La questione religiosa. In Cecenia c’è l’islam “moderato”, dice Kadyrov. Ma è proprio così? I segnali, in realtà, sono piuttosto inquietanti, tanto che buona parte della popolazione di etnia russa ha ormai deciso di emigrare. Secondo un rapporto del centro Carnegie di Mosca, non ci sono quasi più russi in Cecenia e complessivamente da tutto il Caucaso del Nord se ne sono andati in dieci anni 350 mila russi.
L’educazione scolastica in Cecenia è sempre di più anche educazione religiosa. «Dire le preghiere del mattino è importante come fare i compiti a casa», spiega Islam Dzhabrailov, insegnante nella scuola numero 20. E se nella confinante regione di Stavropol un preside ha proibito alle ragazze musulmane di indossare l’hijab, nella scuola numero 20, il velo in testa è tacitamente obbligatorio. E maschi e femmine sono rigorosamente separati in classe.

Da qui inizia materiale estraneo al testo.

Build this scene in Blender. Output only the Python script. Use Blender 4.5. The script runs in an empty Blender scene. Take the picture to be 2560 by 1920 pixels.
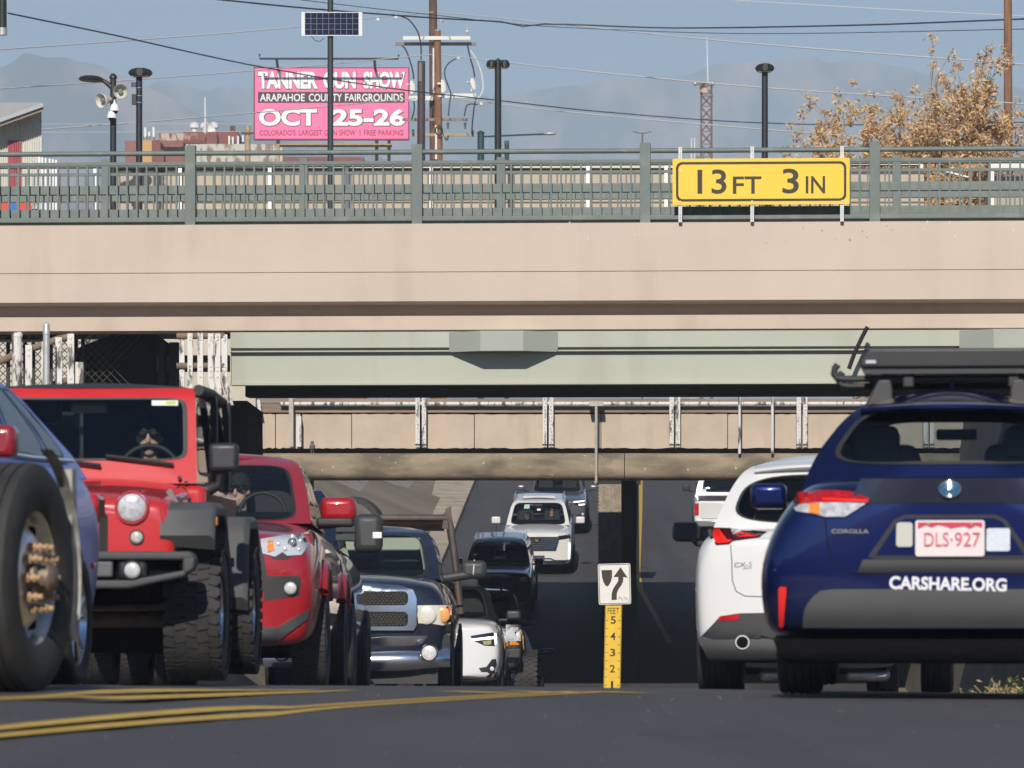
import bpy, bmesh, math, random
from math import sin, cos, pi, radians, sqrt, atan2, floor
from mathutils import Vector, Matrix, noise
from mathutils.bvhtree import BVHTree
import numpy as np

sc = bpy.context.scene
COL = sc.collection
RND = random.Random(11)

# ---------------------------------------------------------------- camera, sky, sun, exposure
F, H0, CX, CAMZ = 12000.0, 1493.0, 1280.0, 0.5     # focal length and horizon in photo pixels
cam = bpy.data.cameras.new("camera"); camo = bpy.data.objects.new("camera", cam); COL.objects.link(camo)
camo.location = (0, 0, CAMZ); camo.rotation_euler = (pi / 2, 0, 0)
cam.sensor_width = 36; cam.lens = F / 2560 * 36
cam.shift_y = (H0 - 960) / 2560
cam.clip_start = 0.5; cam.clip_end = 60000
cam.dof.use_dof = True; cam.dof.focus_distance = 74; cam.dof.aperture_fstop = 8.5
sc.camera = camo
SUN_EL, SUN_AZ = radians(30), radians(6)             # sun behind the camera, a little to the left
sdir = Vector((-sin(SUN_AZ) * cos(SUN_EL), -cos(SUN_AZ) * cos(SUN_EL), sin(SUN_EL)))
sl = bpy.data.lights.new("sun", 'SUN'); sl.energy = 4.6; sl.angle = radians(0.53); sl.color = (1.0, 0.93, 0.83)
so = bpy.data.objects.new("sun", sl); COL.objects.link(so)
so.rotation_euler = sdir.to_track_quat('Z', 'Y').to_euler()
w = bpy.data.worlds.new("World"); sc.world = w; w.use_nodes = True
nt = w.node_tree
sky = nt.nodes.new('ShaderNodeTexSky'); sky.sky_type = 'NISHITA'; sky.sun_disc = False
sky.sun_elevation = SUN_EL; sky.sun_rotation = radians(180) + SUN_AZ
sky.air_density = 1.0; sky.dust_density = 0.05; sky.ozone_density = 5.0; sky.altitude = 1600
nt.links.new(sky.outputs[0], nt.nodes['Background'].inputs[0]); nt.nodes['Background'].inputs[1].default_value = 0.092
sc.view_settings.view_transform = 'Standard'; sc.view_settings.look = 'None'
sc.view_settings.exposure = 0.0; sc.view_settings.gamma = 1.0
sc.render.engine = 'CYCLES'
sc.cycles.max_bounces = 7; sc.cycles.transparent_max_bounces = 12; sc.cycles.volume_bounces = 0
sc.cycles.use_denoising = True
sc.cycles.sample_clamp_indirect = 6

def P(px, py, d): return Vector(((px - CX) * d / F, d, CAMZ + (H0 - py) * d / F))

# ---------------------------------------------------------------- materials
MATS = {}
def lin(c):
    if isinstance(c, str):
        c = [int(c[i:i + 2], 16) / 255 for i in (0, 2, 4)]
        return tuple(x / 12.92 if x <= .04045 else ((x + .055) / 1.055) ** 2.4 for x in c)
    return c
def M(name, col=(.5, .5, .5), rough=.5, metal=0, var=0, scale=4, bump=0, bscale=60, coat=0, spec=.5, emit=0, stretch=(1, 1, 1), col2=None, lo=.4, hi=.6, det=6):
    if name in MATS: return MATS[name]
    col = lin(col)
    m = bpy.data.materials.new(name); m.use_nodes = True; t = m.node_tree; b = t.nodes['Principled BSDF']
    b.inputs['Base Color'].default_value = (*col, 1); b.inputs['Roughness'].default_value = rough
    b.inputs['Metallic'].default_value = metal; b.inputs['Specular IOR Level'].default_value = spec
    if coat: b.inputs['Coat Weight'].default_value = coat; b.inputs['Coat Roughness'].default_value = .04
    if emit: b.inputs['Emission Color'].default_value = (*col, 1); b.inputs['Emission Strength'].default_value = emit
    if var or bump or col2:
        tc = t.nodes.new('ShaderNodeTexCoord'); mp = t.nodes.new('ShaderNodeMapping'); mp.inputs['Scale'].default_value = stretch
        t.links.new(tc.outputs['Object'], mp.inputs[0])
    if var or col2:
        n = t.nodes.new('ShaderNodeTexNoise'); n.inputs['Scale'].default_value = scale; n.inputs['Detail'].default_value = det
        n.inputs['Roughness'].default_value = .62
        t.links.new(mp.outputs[0], n.inputs['Vector'])
        r = t.nodes.new('ShaderNodeValToRGB')
        r.color_ramp.elements[0].position = lo if col2 else .3; r.color_ramp.elements[1].position = hi if col2 else .7
        c2 = lin(col2) if col2 else tuple(min(1, x * (1 + var)) for x in col)
        c1 = col if col2 else tuple(x * (1 - var) for x in col)
        r.color_ramp.elements[0].color = (*c1, 1); r.color_ramp.elements[1].color = (*c2, 1)
        t.links.new(n.outputs[0], r.inputs[0]); t.links.new(r.outputs[0], b.inputs['Base Color'])
        if var and metal < .5:
            rr = t.nodes.new('ShaderNodeMapRange'); rr.inputs[3].default_value = max(0, rough - .08); rr.inputs[4].default_value = min(1, rough + .08)
            t.links.new(n.outputs[0], rr.inputs[0]); t.links.new(rr.outputs[0], b.inputs['Roughness'])
    if bump:
        n2 = t.nodes.new('ShaderNodeTexNoise'); n2.inputs['Scale'].default_value = bscale; n2.inputs['Detail'].default_value = 5
        t.links.new(mp.outputs[0], n2.inputs['Vector'])
        bp = t.nodes.new('ShaderNodeBump'); bp.inputs['Strength'].default_value = bump; bp.inputs['Distance'].default_value = .02
        t.links.new(n2.outputs[0], bp.inputs['Height']); t.links.new(bp.outputs[0], b.inputs['Normal'])
    MATS[name] = m; return m
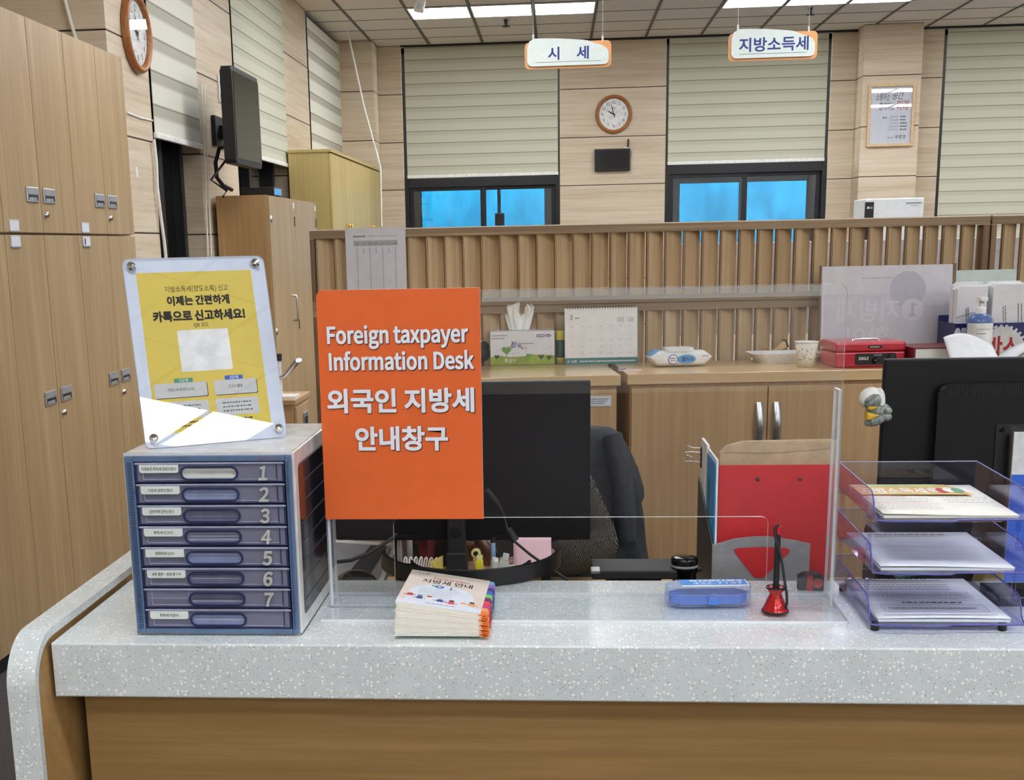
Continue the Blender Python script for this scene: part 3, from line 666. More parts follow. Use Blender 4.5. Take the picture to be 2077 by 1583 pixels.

Il governo e i delitti d’onore. I corsi di islamismo non sono obbligatori, «ma tra il 99 e il 100 per cento degli studenti li segue», dice ancora Dzhabrailov, «dobbiamo insegnare, ma anche seguire la crescita morale degli studenti». Tutti i nuovi edifici pubblici sono realizzati con una stanza per le preghiere e i ristoranti chiudono per il ramadan. Non per legge, ma a seguito di un “suggerimento” del mufti di Cecenia, Sultan Mirzayev. Negli uffici pubblici c’è poi la “raccomandazione” per le donne di portare gonne sotto il ginocchio e “il copricapo appropriato in testa”. Il mufti dice che il suo consiglio è di indossare abiti che mostrino solo le mani e il volto delle donne. «Una gonna corta, la testa nuda e i capelli al vento fanno pensare agli uomini che quella donna ha solo mezzo cervello», aggiunge sicuro.
A far rispettare suggerimenti ed esortazioni ci pensano squadracce che girano per città e villaggi. In un’intervista televisiva, il presidente Kadyrov ha detto di essere grato a quei gentiluomini che avevano assalito con pistole lanciavernice le donne che giravano senza velo in testa. E il governo sostiene ormai ufficialmente quelle famiglie che decidono di ammazzare le donne che infangano il loro onore. In fin dei conti è stato proprio il presidente ceceno a chiarire il concetto: «se una donna se la spassa e un uomo pure se la spassa con lei, be’, allora tutti e due dovrebbero essere uccisi».